US VP Harris speaks of desire to ‘reduce the population’
The White House has claimed she meant to say “pollution” in a speech touting Biden’s green energy funding
US Vice President Kamala Harris listed reducing the population as one of the Biden administration’s areas of green investment during a speech in Maryland on Friday. The White House has since claimed she misspoke.
“When we invest in clean energy and electric vehicles and reduce population, more of our children can breathe clean air and drink clean water,” Harris told the audience at Baltimore’s Coppin State University, to rapturous applause.
While Harris did not correct herself on stage, a White House transcript of the speech struck the word “population” and replaced it with “pollution.”
The VP made the odd remark as she revealed the Biden administration had made $20 billion available for “community-based climate projects,” with $12 billion of that earmarked for historically-disadvantaged areas – part of Washington’s efforts to halve greenhouse gas emissions by 2030 and reach net-zero by 2050.
The funding will go to “a national network of nonprofits, community lenders, and other financial institutions to fund tens of thousands of climate and clean energy projects across America,” Harris said.
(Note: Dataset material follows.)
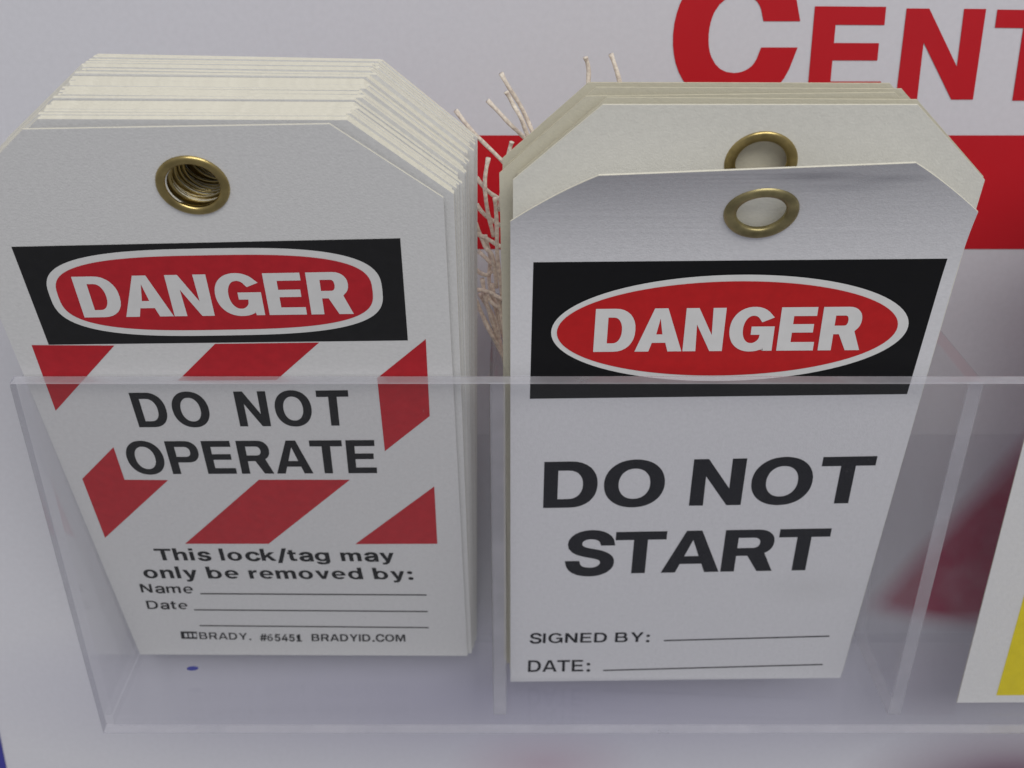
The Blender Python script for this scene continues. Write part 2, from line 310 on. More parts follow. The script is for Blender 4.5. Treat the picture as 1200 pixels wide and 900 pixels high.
BOLD = {
    'D': (500, ['0,0 0,509 211,509 265,505 310,492 349,470 382,442 408,405 428,363 440,314 444,254 440,195 428,146 408,104 382,67 349,39 310,17 265,4 211,0', '109,89 109,420 196,420 232,417 260,406 285,388 304,363 319,333 328,298 331,254 328,211 319,176 304,146 285,121 260,103 232,92 196,89']),
    'O': (558, ['502,254 500,295 493,331 483,364 469,395 451,423 430,448 405,470 378,488 348,501 315,511 280,517 240,518 203,514 170,507 138,495 110,479 84,459 61,436 41,409 25,380 13,348 5,313 0,275 1,233 5,195 13,161 25,129 41,99 61,73 84,49 110,30 139,14 170,2 204,-5 241,-9 281,-7 316,-2 348,8 378,22 406,40 430,61 451,86 469,114 483,145 494,179 500,215', '388,228 385,204 379,182 371,162 361,143 350,126 336,112 321,100 304,91 287,84 267,81 245,80 225,82 207,87 189,95 173,105 159,119 146,134 136,151 127,171 120,192 115,215 113,240 113,268 115,293 120,316 127,338 135,357 146,375 159,390 173,403 189,414 206,422 225,427 245,429 267,428 286,425 304,418 321,409 336,397 349,383 361,366 371,348 379,327 384,305 388,281 389,254']),
    'A': (533, ['0,0 188,509 314,509 502,0 384,0 349,108 150,108 116,0', '249,411 179,195 320,195']),
    'N': (496, ['0,0 0,509 116,509 321,178 321,509 430,509 430,0 316,0 109,333 109,0']),
    'E': (456, ['0,0 0,509 385,509 385,420 111,420 111,307 364,307 364,221 111,221 111,89 396,89 396,0']),
    'R': (493, ['0,0 0,509 280,509 317,506 349,496 376,480 398,458 415,432 425,401 429,365 426,326 417,294 402,267 381,244 355,227 445,0 320,0 218,198 111,198 111,0', '111,285 111,422 251,422 273,419 291,410 305,396 313,377 316,353 313,330 305,311 291,297 273,288 251,285']),
    'P': (478, ['0,0 0,509 262,509 299,506 330,498 358,484 381,465 400,441 414,414 423,382 425,345 423,308 414,277 400,250 381,226 358,207 330,193 299,185 262,182 111,182 111,0', '111,269 111,422 244,422 269,418 288,408 304,392 313,372 316,345 313,319 304,298 288,282 269,272 244,269']),
    'T': (478, ['0,509 436,509 436,419 274,419 274,0 162,0 162,419 0,419']),
    'G': (551, ['466,400 444,432 417,460 386,483 351,500 313,512 271,517 224,517 183,510 145,498 111,480 80,456 54,428 33,395 16,358 6,318 0,274 1,224 8,181 20,142 37,106 60,74 87,47 118,25 153,8 192,-3 234,-8 281,-7 322,0 359,12 393,31 416,52 430,0 492,0 492,282 262,282 262,198 378,198 364,148 349,125 330,107 308,93 284,84 257,80 227,82 202,89 180,101 160,118 143,139 129,165 120,193 114,225 113,262 116,296 123,327 134,354 149,378 167,398 188,413 212,423 238,428 267,428 293,422 317,412 337,396 355,376 369,351']),
    'I': (173, ['0,0 0,509 111,509 111,0']),
    'Y': (493, ['177,0 177,196 0,509 125,509 233,298 339,509 462,509 289,196 289,0']),
    'B': (500, ['0,0 0,509 269,509 305,506 334,497 360,482 380,462 395,438 404,410 407,375 403,342 393,314 377,291 385,273 389,260 410,240 425,216 435,188 440,156 438,120 432,91 419,64 402,42 379,24 353,11 323,3 287,0', '109,305 109,423 244,423 266,419 283,407 294,389 298,364 294,340 283,321 266,309 244,305', '109,86 109,222 258,222 287,217 309,203 322,182 327,153 322,125 309,104 287,90 258,85']),
    'M': (602, ['0,0 0,509 156,509 265,171 374,509 531,509 531,0 429,0 429,396 305,0 225,0 102,396 102,0']),
    '6': (449, ['387,164 384,195 376,224 364,251 346,275 324,295 299,312 270,324 238,332 204,336 168,334 135,328 106,318 79,303 55,284 36,261 21,236 11,208 6,177 7,144 12,114 23,87 39,62 59,40 83,22 111,7 141,-3 174,-8 211,-8 244,-4 275,5 303,18 328,35 349,57 366,81 378,108 385,137', '283,148 279,129 272,112 261,98 248,86 233,78 216,72 198,71 179,72 162,78 147,87 134,98 124,113 117,130 113,148 112,169 115,188 121,205 130,220 143,233 157,243 173,249 191,252 211,252 228,247 244,240 257,229 269,215 277,199 282,181 284,161', '7,156 44,378 138,480 218,518 313,502 364,436 276,407 218,436 145,407 109,320 109,284 44,276']),
    'e': (417, ['369,191 366,230 357,266 343,299 323,328 298,351 269,370 237,382 202,388 164,387 130,380 99,366 71,346 47,322 29,292 15,258 8,222 6,181 10,142 21,107 37,75 58,47 83,25 113,8 146,-3 181,-7 219,-5 252,4 283,19 310,40 332,66 243,103 232,91 220,82 206,77 191,74 175,75 161,80 148,87 136,98 126,111 118,127 112,145 108,164 106,161 369,161', '270,227 263,242 254,264 242,283 226,296 208,305 188,308 167,305 149,296 133,283 121,264 112,242 105,227']),
    'm': (584, ['0,0 0,382 105,382 105,342 160,384 240,389 309,342 367,385 440,389 503,360 527,291 527,0 420,0 420,251 398,300 350,294 318,247 318,0 211,0 211,251 189,300 143,294 108,247 108,0']),
    'n': (397, ['0,0 0,382 105,382 105,336 171,385 251,387 313,356 338,291 338,0 229,0 229,251 207,297 156,294 109,244 109,0']),
    'h': (397, ['0,0 0,531 109,531 109,342 171,385 251,387 313,356 338,291 338,0 229,0 229,251 207,297 156,294 109,244 109,0']),
    'r': (259, ['0,0 0,382 103,382 103,320 145,378 225,389 225,287 156,280 109,229 109,0']),
    'o': (437, ['378,191 374,234 363,273 345,308 321,338 290,362 256,379 218,388 175,389 135,383 99,369 67,347 41,319 20,286 7,248 0,206 2,161 10,121 26,84 49,52 77,26 110,7 147,-5 188,-9 230,-5 267,7 301,26 329,52 352,83 368,120 376,160', '270,173 264,143 255,117 240,97 223,82 202,74 180,73 159,80 141,93 126,113 115,138 109,167 108,200 112,230 120,257 134,279 150,296 170,306 192,308 214,304 233,292 249,274 261,250 268,222 270,191']),
    'b': (444, ['387,191 383,234 372,273 354,308 329,338 299,362 265,379 226,388 183,389 144,383 108,369 76,347 49,319 29,286 15,248 9,206 10,161 19,121 35,84 57,52 86,26 119,7 156,-5 197,-9 239,-5 276,7 309,26 338,52 360,83 376,120 385,160', '278,173 273,143 263,117 249,97 231,82 211,74 188,73 168,80 149,93 135,113 124,138 118,167 117,200 120,230 129,257 142,279 159,296 179,306 201,308 223,304 241,292 257,274 269,250 277,222 279,191', '109,0 109,531 0,531 0,0']),
    'd': (444, ['378,191 374,234 363,273 345,308 321,338 290,362 256,379 218,388 175,389 135,383 99,369 67,347 41,319 20,286 7,248 0,206 2,161 10,121 26,84 49,52 77,26 110,7 147,-5 188,-9 230,-5 267,7 301,26 329,52 352,83 368,120 376,160', '270,173 264,143 255,117 240,97 223,82 202,74 180,73 159,80 141,93 126,113 115,138 109,167 108,200 112,230 120,257 134,279 150,296 170,306 192,308 214,304 233,292 249,274 261,250 268,222 270,191', '382,0 382,531 273,531 273,0']),
    'g': (444, ['378,191 374,234 363,273 345,308 321,338 290,362 256,379 218,388 175,389 135,383 99,369 67,347 41,319 20,286 7,248 0,206 2,161 10,121 26,84 49,52 77,26 110,7 147,-5 188,-9 230,-5 267,7 301,26 329,52 352,83 368,120 376,160', '270,173 264,143 255,117 240,97 223,82 202,74 180,73 159,80 141,93 126,113 115,138 109,167 108,200 112,230 120,257 134,279 150,296 170,306 192,308 214,304 233,292 249,274 261,250 268,222 270,191', '382,382 273,382 273,-7 247,-58 182,-73 120,-36 15,-44 51,-116 131,-154 240,-154 334,-116 382,-29']),
    'y': (401, ['0,382 116,382 191,138 262,382 374,382 233,-44 196,-109 138,-149 44,-149 44,-62 109,-62 135,-15 138,0']),
    'k': (404, ['0,0 0,531 108,531 108,240 233,382 364,382 225,240 382,0 251,0 154,164 108,116 108,0']),
    'v': (401, ['0,382 115,382 189,120 262,382 374,382 244,0 135,0']),
    'l': (168, ['0,0 0,531 108,531 108,0']),
    'i': (168, ['0,0 0,382 108,382 108,0', '108,436 0,436 0,531 108,531']),
    't': (270, ['44,480 149,480 149,382 225,382 225,298 149,298 149,131 164,91 225,87 225,0 124,-6 62,29 42,95 42,298 0,298 0,382 42,382']),
}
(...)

It was set aside for green energy initiatives under the Inflation Reduction Act as part of the Environmental Protection Agency’s Greenhouse Gas Reduction Fund.
Harris’ critics took aim at the alleged gaffe on social media, suggesting she was “saying the quiet part out loud,” while critics of the man-made climate change hypothesis argued cutting population was its true aim.
“Are you the population she wants to reduce?” Rep. Thomas Massie (R-Kentucky) asked his followers.
Commentators including Megyn Kelly and Fox’s Harris Faulkner questioned Harris’ fitness to succeed President Joe Biden after the VP stumbled through multiple public appearances earlier this week.
During a Wednesday panel discussion on AI at the White House, she informed the panelists that the technology was “kind of a fancy thing,” telling the assembled experts, “First of all, it’s two letters. It means artificial intelligence,” before embarking on a rambling attempt to explain machine learning. During a roundtable on transportation for people with disabilities the same day, she observed, “the issue of transportation is fundamentally about just making sure that people have the ability to get where they need to go.” Both comments were widely mocked on social media.